Dito isto, é nesta altura em que acontecem todos os jantares e todos os reencontros. Não vou contra a maré. É realmente nesta altura do ano em que consigo reunir os meus amigos de sempre, mas não tenho já grande paciência para os jantares das empresas, muitas, com as quais cresci.

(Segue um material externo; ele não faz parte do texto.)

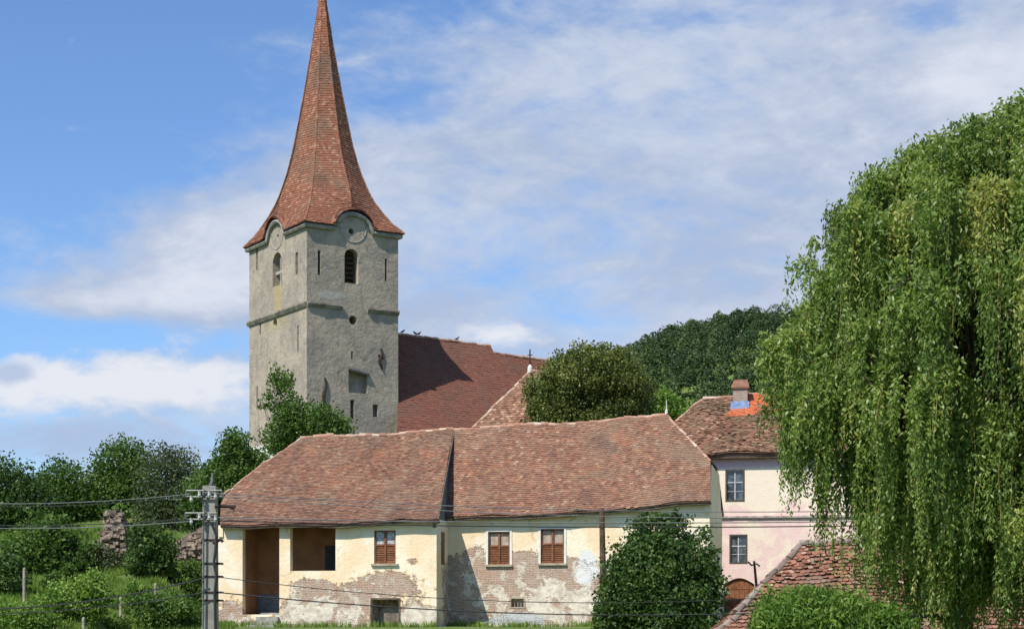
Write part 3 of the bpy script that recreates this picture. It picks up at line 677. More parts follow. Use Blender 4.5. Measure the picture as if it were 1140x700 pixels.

Simplesmente porque é exactamente no seio de gente que mal te lembras, que ocorrem as grandes cenas, o "diz que disse", o tal cinismo tão desnecessário. Claro que me poderia recusar a ir, mas faço-o por motivos familiares. Não serão dois dias que me irão retirar a paciência que começa a rarear. Exactamente porque vejo a impaciência com que os que me rodeiam actuam. Desejam-se para sair de um comboio apinhado, muitas vezes ficando junto das portas e tapando lugar a pessoas que querem entrar, passam a correr passadeiras com sinais vermelhos, gritam e xingam quem apanha um táxi antes deles, mas depois, com a maior das calmas circulam pela cidade, parando de repente, não tendo respeito por quem esteja atrás, por quem queira sair nas paragens antes das deles, porque não sabem se a pessoa que apanhou o táxi o fez por distracção ou por urgência.

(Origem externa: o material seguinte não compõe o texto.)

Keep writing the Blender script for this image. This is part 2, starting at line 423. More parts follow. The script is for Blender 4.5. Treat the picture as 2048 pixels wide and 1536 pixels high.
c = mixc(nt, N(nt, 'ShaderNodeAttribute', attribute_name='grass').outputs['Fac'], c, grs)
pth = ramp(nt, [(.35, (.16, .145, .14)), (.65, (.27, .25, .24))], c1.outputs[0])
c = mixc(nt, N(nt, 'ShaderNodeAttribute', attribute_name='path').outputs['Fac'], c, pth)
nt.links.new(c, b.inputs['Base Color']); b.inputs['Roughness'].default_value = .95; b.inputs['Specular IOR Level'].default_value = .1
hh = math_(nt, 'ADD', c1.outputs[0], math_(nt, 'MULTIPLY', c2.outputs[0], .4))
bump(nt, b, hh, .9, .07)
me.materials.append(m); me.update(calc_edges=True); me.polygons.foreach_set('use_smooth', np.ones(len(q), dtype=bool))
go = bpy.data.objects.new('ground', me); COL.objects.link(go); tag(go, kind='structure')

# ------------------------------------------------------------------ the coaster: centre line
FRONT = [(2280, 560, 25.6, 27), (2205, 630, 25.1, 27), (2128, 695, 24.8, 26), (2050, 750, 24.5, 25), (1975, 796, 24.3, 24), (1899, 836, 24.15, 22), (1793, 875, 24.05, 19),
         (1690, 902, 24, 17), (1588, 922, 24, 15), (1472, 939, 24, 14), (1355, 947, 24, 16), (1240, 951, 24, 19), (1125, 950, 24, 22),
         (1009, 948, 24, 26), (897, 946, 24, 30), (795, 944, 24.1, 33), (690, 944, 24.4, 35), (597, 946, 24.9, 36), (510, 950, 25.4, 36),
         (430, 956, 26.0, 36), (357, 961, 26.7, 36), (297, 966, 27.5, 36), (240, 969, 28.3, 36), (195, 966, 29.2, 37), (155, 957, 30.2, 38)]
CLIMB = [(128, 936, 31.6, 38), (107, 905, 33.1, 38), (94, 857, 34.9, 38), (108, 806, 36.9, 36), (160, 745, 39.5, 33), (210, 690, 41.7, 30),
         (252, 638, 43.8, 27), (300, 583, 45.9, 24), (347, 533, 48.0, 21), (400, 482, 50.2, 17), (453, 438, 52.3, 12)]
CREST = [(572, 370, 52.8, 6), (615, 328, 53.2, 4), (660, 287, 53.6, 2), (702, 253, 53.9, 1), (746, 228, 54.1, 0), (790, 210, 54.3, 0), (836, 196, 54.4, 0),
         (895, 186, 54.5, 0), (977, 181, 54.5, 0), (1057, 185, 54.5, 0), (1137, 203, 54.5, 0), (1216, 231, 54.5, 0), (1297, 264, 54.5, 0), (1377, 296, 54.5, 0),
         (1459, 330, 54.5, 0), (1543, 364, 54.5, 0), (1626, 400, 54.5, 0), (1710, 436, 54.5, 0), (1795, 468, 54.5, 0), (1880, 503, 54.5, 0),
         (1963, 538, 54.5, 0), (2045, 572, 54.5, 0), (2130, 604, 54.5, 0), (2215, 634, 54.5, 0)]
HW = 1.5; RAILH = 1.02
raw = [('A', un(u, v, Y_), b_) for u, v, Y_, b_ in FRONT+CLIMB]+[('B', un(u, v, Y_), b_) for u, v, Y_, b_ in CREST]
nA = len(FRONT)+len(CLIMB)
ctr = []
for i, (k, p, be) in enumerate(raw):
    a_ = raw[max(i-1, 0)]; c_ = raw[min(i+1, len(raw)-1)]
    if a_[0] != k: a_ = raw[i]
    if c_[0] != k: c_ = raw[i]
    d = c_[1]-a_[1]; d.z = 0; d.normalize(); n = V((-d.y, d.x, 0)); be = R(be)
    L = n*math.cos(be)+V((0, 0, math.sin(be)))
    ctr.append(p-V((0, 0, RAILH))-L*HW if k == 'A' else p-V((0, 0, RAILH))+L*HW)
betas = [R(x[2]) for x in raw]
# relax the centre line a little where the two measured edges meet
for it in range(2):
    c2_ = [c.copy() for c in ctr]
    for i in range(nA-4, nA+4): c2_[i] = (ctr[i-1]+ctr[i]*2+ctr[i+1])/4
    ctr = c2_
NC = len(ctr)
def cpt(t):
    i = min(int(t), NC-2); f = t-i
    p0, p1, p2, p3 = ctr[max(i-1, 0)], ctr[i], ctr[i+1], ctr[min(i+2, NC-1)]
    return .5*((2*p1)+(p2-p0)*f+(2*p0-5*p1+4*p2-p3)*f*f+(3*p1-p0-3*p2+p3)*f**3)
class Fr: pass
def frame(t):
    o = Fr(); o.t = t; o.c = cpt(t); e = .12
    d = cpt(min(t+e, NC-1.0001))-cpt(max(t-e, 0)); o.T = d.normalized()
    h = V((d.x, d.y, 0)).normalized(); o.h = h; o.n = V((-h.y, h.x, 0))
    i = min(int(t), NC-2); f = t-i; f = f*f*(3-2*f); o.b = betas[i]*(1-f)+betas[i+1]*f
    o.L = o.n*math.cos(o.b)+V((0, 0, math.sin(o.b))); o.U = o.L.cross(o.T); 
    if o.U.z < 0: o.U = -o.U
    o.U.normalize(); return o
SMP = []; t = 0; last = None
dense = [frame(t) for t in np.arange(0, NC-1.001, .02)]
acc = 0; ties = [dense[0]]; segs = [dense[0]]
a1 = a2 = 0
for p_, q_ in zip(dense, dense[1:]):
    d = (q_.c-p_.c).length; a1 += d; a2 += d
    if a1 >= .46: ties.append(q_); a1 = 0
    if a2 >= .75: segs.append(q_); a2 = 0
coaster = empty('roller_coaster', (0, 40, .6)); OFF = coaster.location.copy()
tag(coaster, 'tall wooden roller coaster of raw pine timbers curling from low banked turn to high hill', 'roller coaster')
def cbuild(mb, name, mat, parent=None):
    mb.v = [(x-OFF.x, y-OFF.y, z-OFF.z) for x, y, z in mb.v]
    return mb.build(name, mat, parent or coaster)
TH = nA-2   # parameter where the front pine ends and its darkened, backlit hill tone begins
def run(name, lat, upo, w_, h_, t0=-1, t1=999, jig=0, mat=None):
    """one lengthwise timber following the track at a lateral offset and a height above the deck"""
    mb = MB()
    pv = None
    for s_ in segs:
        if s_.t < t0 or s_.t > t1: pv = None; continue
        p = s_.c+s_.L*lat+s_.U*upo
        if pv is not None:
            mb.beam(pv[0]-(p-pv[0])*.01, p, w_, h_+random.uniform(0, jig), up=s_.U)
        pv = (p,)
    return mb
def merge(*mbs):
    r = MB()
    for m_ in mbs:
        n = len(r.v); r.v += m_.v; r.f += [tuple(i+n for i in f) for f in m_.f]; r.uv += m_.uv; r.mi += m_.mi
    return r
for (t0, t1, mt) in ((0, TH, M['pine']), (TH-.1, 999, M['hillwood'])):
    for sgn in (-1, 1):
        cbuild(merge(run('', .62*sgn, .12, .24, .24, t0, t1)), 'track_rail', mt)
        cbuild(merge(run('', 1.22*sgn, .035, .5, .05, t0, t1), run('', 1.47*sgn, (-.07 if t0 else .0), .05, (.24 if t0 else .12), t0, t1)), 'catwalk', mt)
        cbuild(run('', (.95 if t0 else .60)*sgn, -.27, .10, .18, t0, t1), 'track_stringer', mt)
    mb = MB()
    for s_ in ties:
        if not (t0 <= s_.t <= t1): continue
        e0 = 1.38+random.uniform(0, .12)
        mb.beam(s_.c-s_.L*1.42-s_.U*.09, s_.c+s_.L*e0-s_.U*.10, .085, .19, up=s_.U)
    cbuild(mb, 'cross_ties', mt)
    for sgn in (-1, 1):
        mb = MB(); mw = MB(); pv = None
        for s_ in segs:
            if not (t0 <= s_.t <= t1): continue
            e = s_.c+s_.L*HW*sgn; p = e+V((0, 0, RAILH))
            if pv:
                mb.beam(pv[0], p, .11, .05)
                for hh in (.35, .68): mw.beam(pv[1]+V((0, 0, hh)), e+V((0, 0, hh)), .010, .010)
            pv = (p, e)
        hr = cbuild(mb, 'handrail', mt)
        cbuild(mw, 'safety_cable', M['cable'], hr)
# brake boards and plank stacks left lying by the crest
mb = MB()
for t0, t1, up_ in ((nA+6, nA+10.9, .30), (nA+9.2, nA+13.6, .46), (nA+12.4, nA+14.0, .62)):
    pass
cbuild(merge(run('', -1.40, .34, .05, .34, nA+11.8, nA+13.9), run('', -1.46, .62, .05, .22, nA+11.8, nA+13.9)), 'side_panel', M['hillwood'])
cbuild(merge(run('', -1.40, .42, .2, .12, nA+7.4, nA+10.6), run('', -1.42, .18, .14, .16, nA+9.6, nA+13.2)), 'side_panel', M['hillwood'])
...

Andamos numa roda viva de sentimentos negativos. Não podemos ver ninguém a sorrir ou a rir à gargalhada que só nos ocorre dizer "a tua vida deve correr-te mesmo bem, deves estar cheio de saúde ou de dinheiro". Se calhar a pessoa ri exactamente para não chorar, ou para libertar parte dos problemas acumulados. Cara feia não resolve nada. Então porque a fazemos aos que nos rodeiam? Porque temos inveja? Não deveríamos praticar o mesmo exemplo? Ouvir música, ler um livro, rir de uma mensagem tonta ou amorosa?
O Natal é pois uma falácia. Um encapotamento do real fundo de cada pessoa sem excepção. Uns conseguem guardar mais, outros menos, mas basta realmente ver os comportamentos por vezes animalescos que se têm em estabelecimentos de consumo. O nervosismo das prendas compradas em últimas hora, para passadas 48, começar a loucura das trocas e saldos.
O nervosismo do Natal é a continuação natural do nervosismo do dia a dia que não pode ser desculpado pela "época do Ano".
O melhor mesmo é respirar fundo e deixar a loucura extra passar.